Pair of Doctoral Students Receive Dissertation Fellowships

A pair of University of Pittsburgh School of Education doctoral students are among the 35 recipients of dissertation fellowships from the National Academy of Education for the 2018-19 academic year. Jamie Amemiya, a doctoral candidate in the Applied Developmental Psychology program, and Oscar E. Patrón, a PhD candidate in Administrative and Policy Studies, will each receive a $27,500 fellowship while working on their respective research and dissertations.

Amemiya’s research investigates how school contexts can support healthy psychosocial and academic development during adolescence. She integrates developmental, educational, and social psychology perspectives in her work and has had research published in Journal of School Psychology, Child Development Perspectives, and Journal of Research on Adolescence.

Her current research focuses on how adolescents reason about and respond to academic and disciplinary feedback from teachers.

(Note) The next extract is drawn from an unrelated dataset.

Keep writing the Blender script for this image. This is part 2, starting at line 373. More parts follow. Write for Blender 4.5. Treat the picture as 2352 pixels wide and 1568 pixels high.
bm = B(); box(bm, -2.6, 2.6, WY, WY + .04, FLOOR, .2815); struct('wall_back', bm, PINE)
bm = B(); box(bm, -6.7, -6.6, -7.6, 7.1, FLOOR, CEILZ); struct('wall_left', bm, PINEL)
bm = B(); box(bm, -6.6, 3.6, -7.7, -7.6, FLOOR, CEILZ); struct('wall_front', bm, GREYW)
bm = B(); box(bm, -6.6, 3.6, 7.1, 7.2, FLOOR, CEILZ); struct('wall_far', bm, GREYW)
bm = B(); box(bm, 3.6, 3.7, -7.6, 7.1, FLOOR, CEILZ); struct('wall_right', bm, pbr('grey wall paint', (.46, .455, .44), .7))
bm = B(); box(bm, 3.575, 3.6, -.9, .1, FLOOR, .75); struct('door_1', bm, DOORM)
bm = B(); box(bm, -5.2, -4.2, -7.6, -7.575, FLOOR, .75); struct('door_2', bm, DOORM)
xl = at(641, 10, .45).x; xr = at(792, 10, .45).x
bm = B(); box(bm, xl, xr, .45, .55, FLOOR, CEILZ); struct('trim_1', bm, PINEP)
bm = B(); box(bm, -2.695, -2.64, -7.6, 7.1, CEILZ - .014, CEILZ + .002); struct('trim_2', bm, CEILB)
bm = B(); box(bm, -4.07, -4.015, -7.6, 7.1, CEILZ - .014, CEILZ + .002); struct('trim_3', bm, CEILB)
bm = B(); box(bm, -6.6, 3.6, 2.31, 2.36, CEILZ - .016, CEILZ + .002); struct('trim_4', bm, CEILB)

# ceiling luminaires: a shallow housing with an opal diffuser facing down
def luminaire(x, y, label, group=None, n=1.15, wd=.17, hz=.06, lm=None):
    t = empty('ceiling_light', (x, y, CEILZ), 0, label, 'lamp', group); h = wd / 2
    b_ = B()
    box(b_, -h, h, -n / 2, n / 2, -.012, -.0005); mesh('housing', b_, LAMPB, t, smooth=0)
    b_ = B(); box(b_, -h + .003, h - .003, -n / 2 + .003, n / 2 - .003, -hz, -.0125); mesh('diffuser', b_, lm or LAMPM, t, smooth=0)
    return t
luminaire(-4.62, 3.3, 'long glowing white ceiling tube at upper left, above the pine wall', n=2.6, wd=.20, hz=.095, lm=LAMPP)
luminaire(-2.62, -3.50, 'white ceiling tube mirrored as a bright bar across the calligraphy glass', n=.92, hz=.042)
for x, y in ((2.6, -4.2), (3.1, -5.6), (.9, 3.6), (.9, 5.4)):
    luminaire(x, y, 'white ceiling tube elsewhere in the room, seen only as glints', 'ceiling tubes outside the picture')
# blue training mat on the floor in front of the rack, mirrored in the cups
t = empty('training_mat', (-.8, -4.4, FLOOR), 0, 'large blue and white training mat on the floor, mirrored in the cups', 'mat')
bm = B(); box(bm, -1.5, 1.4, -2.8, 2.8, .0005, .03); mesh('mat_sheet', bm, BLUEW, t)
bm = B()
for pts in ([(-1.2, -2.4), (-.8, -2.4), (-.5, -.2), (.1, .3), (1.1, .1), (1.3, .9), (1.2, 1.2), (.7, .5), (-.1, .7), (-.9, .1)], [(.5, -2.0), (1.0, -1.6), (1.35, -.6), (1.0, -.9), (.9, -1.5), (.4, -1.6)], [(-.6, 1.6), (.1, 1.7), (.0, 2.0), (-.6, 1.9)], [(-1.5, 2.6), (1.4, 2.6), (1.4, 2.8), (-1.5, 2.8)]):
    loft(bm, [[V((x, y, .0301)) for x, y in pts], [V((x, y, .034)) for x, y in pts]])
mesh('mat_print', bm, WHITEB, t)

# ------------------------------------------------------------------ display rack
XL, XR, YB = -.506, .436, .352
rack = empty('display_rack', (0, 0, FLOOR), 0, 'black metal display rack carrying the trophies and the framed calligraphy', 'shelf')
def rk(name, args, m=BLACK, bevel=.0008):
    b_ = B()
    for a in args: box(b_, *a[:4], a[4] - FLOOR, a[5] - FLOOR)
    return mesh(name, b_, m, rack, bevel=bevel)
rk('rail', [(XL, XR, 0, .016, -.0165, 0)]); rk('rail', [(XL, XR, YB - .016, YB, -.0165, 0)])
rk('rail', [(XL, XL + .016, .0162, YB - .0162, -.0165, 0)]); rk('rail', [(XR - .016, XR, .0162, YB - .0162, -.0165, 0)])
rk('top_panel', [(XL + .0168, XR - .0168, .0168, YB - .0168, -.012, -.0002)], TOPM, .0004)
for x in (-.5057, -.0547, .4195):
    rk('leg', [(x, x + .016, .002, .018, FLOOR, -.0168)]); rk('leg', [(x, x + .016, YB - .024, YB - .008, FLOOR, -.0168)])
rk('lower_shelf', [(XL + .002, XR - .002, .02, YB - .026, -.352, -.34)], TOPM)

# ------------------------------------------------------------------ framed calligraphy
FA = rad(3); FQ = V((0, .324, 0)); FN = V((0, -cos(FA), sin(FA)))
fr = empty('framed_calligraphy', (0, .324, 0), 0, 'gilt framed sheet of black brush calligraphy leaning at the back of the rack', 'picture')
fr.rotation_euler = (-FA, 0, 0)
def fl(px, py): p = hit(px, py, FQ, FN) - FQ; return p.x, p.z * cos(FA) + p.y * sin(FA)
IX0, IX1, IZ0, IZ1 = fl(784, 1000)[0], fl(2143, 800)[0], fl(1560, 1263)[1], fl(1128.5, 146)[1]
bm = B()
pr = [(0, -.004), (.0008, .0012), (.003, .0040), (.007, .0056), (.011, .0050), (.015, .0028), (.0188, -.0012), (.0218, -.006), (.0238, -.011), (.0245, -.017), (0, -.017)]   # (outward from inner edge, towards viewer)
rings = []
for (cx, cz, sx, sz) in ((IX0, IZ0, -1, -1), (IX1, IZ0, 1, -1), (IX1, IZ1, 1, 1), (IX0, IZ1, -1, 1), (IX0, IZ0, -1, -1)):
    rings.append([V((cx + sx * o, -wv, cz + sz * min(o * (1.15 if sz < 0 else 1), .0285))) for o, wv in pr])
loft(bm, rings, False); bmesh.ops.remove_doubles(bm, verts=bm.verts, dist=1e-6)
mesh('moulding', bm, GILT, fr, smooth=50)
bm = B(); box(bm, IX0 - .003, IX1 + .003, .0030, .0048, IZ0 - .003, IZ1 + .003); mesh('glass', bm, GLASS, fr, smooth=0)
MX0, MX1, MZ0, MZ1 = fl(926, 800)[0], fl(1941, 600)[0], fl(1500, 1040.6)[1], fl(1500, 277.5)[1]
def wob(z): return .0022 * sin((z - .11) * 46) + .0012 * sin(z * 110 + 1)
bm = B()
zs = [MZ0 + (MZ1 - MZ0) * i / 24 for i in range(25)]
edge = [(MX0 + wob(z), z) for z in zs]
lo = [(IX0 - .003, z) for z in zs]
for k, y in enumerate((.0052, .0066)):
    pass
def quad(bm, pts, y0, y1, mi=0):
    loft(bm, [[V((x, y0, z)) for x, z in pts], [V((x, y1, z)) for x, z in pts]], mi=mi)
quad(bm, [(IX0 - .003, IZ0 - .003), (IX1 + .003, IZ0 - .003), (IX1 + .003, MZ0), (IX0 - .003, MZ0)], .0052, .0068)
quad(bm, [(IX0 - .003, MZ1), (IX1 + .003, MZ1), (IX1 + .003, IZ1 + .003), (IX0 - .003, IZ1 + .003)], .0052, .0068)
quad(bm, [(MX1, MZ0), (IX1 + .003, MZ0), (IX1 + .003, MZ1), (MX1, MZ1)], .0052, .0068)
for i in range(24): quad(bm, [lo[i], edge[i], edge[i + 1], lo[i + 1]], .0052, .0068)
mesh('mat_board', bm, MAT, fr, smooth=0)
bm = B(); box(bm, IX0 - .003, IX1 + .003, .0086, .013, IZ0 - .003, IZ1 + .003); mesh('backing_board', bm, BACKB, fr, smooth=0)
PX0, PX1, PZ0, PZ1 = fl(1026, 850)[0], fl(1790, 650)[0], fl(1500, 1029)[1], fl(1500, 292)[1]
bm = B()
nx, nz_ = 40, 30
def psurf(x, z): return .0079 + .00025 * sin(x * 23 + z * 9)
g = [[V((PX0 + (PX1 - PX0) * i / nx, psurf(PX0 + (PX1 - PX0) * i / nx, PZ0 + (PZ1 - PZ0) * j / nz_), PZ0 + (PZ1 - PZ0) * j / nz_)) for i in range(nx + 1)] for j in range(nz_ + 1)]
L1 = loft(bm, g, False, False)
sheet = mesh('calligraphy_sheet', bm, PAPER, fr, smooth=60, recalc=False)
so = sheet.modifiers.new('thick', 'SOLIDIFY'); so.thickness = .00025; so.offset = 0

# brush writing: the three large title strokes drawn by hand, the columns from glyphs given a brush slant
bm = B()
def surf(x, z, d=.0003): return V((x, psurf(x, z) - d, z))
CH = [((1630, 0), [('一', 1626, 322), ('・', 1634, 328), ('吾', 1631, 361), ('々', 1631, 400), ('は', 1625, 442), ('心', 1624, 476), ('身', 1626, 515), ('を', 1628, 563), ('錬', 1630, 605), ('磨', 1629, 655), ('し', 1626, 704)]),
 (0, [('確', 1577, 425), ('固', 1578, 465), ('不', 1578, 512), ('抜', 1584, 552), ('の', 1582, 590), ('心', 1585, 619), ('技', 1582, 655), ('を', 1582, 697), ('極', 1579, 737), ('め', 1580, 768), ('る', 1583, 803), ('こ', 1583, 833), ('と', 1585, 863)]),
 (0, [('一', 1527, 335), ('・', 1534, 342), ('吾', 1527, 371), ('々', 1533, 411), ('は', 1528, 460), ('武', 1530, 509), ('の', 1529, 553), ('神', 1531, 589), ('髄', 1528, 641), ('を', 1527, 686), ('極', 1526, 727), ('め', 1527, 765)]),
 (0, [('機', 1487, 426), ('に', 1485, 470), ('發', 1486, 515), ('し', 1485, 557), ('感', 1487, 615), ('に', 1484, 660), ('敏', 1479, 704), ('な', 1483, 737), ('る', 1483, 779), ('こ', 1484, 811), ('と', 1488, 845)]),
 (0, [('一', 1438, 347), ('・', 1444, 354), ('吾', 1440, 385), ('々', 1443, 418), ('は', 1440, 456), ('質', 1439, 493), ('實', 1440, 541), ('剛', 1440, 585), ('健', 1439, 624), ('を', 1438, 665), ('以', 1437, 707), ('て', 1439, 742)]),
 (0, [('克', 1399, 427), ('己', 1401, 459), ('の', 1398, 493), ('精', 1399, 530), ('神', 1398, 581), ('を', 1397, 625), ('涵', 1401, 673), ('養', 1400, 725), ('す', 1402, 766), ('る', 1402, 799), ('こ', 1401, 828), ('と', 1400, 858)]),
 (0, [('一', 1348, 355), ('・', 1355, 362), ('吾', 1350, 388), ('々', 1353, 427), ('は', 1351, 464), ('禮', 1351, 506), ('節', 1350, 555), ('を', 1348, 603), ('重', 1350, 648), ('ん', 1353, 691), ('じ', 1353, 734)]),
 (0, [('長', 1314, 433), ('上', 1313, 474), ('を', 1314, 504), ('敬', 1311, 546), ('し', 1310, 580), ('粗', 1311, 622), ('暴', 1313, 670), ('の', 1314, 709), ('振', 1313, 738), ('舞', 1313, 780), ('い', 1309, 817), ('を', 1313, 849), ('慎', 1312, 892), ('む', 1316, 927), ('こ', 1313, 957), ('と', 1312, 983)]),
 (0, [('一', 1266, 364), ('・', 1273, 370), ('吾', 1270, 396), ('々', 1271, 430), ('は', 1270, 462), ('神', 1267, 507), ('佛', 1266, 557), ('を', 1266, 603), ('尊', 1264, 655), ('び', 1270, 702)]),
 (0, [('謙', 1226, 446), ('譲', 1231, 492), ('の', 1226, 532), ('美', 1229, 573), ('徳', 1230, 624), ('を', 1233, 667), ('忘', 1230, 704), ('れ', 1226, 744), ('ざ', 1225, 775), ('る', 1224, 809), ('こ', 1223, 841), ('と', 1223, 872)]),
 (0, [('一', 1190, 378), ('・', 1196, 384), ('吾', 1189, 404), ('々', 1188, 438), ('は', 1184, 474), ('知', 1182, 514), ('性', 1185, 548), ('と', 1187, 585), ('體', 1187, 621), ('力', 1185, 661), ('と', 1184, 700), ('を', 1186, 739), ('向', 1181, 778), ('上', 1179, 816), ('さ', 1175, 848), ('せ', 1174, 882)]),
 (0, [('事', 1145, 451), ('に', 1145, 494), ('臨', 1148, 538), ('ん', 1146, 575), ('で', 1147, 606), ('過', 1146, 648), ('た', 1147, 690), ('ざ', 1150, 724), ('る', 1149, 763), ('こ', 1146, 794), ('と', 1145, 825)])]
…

She is especially interested in understanding these processes among adolescents from groups that have been historically stigmatized in school settings, such as racial and ethnic minority adolescents. Ultimately, she hopes that her research will inform how schools can better serve an increasingly diverse student population.

As an aspiring faculty member, Patrón has worked in a variety of roles while at Pitt––from being a teaching assistant to serving on the SOE’s academic and student affairs committees. Upon his arrival at Pitt, the research team of SOE assistant professor Gina Garcia, PhD, where they conducted a mixed-methods multi-site investigation examining the leadership development of Latinos in college. They are now working on the Midwest Hispanic-Serving Institutions Study.

Currently, Patrón is a visiting pre-doctoral scholar and research associate in the Race and Equity Center at the University of Southern California (USC), where he has served as a teaching assistant for Dr. Shaun Harper’s Race in Education course. While at USC, he is completing his dissertation, which investigates the resilience processes that queer Latino collegians undergo in relation to their social identities and surrounding contexts.

For more about their current research and dissertation topics, read the NAed/Spencer Dissertation release.

The Dissertation Fellowship Program seeks to encourage a new generation of scholars from a wide range of disciplines and professional fields to undertake research relevant to the improvement of education. These $27,500 fellowships support individuals whose dissertations show potential for bringing fresh and constructive perspectives to the history, theory, analysis, or practice of formal or informal education anywhere in the world.